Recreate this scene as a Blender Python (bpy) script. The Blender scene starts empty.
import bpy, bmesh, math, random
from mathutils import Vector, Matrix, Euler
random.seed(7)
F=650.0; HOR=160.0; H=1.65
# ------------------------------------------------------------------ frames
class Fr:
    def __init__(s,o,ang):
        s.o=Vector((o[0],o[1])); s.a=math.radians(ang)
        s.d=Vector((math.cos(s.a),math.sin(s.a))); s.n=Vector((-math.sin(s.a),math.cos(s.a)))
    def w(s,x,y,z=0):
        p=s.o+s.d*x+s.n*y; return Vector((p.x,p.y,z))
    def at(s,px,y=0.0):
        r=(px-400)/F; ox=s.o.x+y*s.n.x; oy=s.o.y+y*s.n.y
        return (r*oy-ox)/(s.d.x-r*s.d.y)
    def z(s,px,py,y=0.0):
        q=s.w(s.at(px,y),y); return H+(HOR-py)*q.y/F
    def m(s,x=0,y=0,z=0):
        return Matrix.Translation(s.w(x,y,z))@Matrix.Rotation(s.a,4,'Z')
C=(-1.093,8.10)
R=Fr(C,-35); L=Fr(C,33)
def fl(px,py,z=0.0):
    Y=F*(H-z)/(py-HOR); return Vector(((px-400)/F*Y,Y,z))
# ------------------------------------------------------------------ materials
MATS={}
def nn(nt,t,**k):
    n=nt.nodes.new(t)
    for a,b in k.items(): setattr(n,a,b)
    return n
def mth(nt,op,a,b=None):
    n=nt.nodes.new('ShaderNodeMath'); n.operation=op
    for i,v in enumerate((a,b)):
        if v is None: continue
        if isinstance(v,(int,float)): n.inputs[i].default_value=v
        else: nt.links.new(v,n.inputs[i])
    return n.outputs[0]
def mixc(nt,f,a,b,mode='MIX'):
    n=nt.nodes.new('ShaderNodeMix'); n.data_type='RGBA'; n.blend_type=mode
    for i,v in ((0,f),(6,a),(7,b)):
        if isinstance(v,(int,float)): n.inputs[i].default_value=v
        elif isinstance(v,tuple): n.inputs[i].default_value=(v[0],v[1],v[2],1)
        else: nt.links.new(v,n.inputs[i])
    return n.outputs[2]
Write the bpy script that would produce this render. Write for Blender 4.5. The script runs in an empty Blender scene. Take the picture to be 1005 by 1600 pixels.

**Objective**
In the entries above, find each line with the string "script" and copy it.

**Output of the task**
Recreate this scene as a Blender Python (bpy) script. The Blender scene starts empty.
Write the bpy script that would produce this render. Write for Blender 4.5. The script runs in an empty Blender scene. Take the picture to be 1005 by 1600 pixels.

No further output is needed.